Por Ignacio Pellizzón
“Yo no sé lo que es el destino, caminando fui lo que fui, allá Dios, que será divino, yo me muero como viví”, dice Silvio Rodríguez en una canción que pareciera estar escrita para Diego, “El Necio”.
El Diego, al contrario de como lo definió alguna vez su hermano “un marciano”, yo creo que fue demasiado humano. Contradicciones tenemos todos, pero las de él nos llevaban –y nos seguirán llevando- a discusiones encarnadas, donde pareciera que se pone en juego la vida y la muerte, nada menos. Encarnó los extremos de esta sociedad argentina, que no entiende de límites ni de equilibrios, que lleva en su gen la droga que no sale en ningún testeo: la “Exitoina”, como la definió Eduardo Galeano.
Digo que El Diego era demasiado humano, porque es más fácil de aceptar que un ser de otro planeta podía ser tan genial con una pelota, pero al mismo tiempo podía tener una vida privada tan oscura. Los libros de historia, por lo general, no cuentan los oscurantismos de los personajes más brillantes que pasaron por este mundo. Ninguna persona que esté caminando por la calle fue contemporánea de Mozart, Freud, Heidegger, Lenin, Marie Curie, Rosa Luxemburgo, Juana de Arco, pero todos sí fuimos contemporáneos de Maradona, el más humano de los humanos.
Es más fácil de tolerar a los astros de la historia en una vitrina iluminada y pulcra, que tener que caminar con alguno o alguna y ver sus tropiezos, sus metidas de pata, sus trastornos, sus mentiras, sus excesos, sus irresponsabilidades, sus brutalidades, sus muchos etcéteras que los convierten en más humanos todavía.
El Diego nos interpeló siempre. Fue la Biblia y el Calefón. Nos mostró la pobreza absoluta y la exultante riqueza. El Diego personificó todo lo que hay en una sociedad en un solo ser. Nos interpeló sobre qué hacemos los individuos de esta sociedad con las personas. Qué hacemos con nuestros ídolos y con quienes aborrecemos. Él nos mostró que podía llegar a un aeropuerto como el de Nápoli en Italia y que lo recibieran 100 mil personas, como al poco tiempo llegar a otro en el que no lo esperaba nadie. Pasar de la gloria al olvido, sin escala.

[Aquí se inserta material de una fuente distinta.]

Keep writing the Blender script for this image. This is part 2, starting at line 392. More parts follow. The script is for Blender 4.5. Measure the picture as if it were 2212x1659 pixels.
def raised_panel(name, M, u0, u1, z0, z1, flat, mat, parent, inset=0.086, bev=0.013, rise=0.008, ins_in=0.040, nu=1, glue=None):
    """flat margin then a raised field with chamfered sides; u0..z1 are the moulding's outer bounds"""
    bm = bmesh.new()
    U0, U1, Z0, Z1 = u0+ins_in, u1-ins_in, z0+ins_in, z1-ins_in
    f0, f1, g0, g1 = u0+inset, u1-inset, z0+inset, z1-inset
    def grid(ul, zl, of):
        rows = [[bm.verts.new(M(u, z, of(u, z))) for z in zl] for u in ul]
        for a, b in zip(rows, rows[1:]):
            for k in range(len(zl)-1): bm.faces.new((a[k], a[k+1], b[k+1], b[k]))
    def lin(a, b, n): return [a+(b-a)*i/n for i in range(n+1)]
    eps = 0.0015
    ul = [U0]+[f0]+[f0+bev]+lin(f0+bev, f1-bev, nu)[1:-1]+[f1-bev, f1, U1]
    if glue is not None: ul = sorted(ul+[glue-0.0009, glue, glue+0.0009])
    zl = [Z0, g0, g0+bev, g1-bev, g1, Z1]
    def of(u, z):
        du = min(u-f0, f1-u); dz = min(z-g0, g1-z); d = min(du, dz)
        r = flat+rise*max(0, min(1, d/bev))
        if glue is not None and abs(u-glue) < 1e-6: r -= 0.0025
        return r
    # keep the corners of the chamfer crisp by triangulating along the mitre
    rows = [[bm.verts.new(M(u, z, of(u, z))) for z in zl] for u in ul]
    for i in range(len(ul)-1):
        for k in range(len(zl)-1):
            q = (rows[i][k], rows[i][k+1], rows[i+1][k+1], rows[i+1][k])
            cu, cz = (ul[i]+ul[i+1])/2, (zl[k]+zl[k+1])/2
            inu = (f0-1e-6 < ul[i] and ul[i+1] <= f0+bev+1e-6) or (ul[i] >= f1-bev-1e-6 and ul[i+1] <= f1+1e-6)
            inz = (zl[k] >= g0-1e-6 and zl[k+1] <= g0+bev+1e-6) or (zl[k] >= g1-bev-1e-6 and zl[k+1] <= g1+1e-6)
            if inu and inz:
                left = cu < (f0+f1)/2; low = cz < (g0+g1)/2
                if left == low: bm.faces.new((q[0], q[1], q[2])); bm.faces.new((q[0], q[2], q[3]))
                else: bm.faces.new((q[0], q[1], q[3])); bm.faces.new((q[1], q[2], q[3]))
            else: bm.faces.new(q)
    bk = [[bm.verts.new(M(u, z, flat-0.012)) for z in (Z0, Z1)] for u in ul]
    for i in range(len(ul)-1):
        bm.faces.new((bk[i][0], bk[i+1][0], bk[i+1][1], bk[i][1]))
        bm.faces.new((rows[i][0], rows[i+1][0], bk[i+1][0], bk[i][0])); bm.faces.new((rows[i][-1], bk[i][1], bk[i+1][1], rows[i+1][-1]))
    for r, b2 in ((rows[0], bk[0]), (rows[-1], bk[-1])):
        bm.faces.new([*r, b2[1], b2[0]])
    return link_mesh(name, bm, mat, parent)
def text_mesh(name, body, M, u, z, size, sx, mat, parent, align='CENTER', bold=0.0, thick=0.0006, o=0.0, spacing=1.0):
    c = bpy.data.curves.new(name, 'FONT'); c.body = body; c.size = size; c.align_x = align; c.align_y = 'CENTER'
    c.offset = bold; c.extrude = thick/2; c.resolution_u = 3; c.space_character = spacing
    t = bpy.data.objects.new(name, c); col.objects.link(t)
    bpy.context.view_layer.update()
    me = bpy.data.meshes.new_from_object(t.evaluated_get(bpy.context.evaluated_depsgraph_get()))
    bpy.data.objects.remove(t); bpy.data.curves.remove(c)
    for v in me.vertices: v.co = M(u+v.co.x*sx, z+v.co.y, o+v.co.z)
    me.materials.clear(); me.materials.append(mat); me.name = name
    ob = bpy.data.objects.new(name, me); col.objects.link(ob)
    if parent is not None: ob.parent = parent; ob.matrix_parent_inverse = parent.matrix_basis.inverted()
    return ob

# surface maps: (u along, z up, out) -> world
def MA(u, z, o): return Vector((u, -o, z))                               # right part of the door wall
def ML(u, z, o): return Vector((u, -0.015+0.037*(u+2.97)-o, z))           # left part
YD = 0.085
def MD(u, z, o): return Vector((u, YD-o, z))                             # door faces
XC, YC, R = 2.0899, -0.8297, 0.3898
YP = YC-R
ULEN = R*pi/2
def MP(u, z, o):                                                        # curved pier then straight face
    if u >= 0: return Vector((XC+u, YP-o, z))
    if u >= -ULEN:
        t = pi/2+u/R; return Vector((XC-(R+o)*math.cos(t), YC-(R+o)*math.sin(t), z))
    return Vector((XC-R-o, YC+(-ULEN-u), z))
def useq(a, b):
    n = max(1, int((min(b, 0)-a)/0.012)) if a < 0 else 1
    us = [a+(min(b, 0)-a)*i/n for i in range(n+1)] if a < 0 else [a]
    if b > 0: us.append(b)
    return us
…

Todo lo que vivió El Diego no es posible para nadie más que él. Alguien que era demasiado humano. Un pibe de Fiorito que tenía el sueño de ayudar a su familia jugando al fútbol y que sin darse cuenta alguien le metió “una patada en el culo y lo mandó a la cima del mundo”, como contó alguna vez. “Ahí solamente hay soledad, maestro”, recordó en alguna entrevista.
Es muy loco lo que pasa con El Diego, porque él llegó al lugar en el que todos desean estar haciendo lo suyo. Trabajar de lo que te gusta, convertirte en millonario y ser recordado para la eternidad, hacer historia. Pero él, llegó y después se pasó el resto de la vida queriendo bajar de esa cima en la que todos desean estar. Quería dejar de ser demasiado humano.
No me caben dudas de que El Diego pasó de ser un mito a una leyenda. No tengo dudas de que siempre va a ser un ejemplo de lo genial como de la oscuridad. Vivió con una cámara encendida al lado suyo toda su vida, como una especie de Truman Show en la que el protagonista se da cuenta que lo están usando, pero no consigue salir de la tele. Y, aun así, logró unir de felicidad a todo un país, que vive dividido, en un solo puño en alto al grito de ¡CAMPEÓN!; pero, claro, eso le costó tener que ser El Diego, demasiado humano.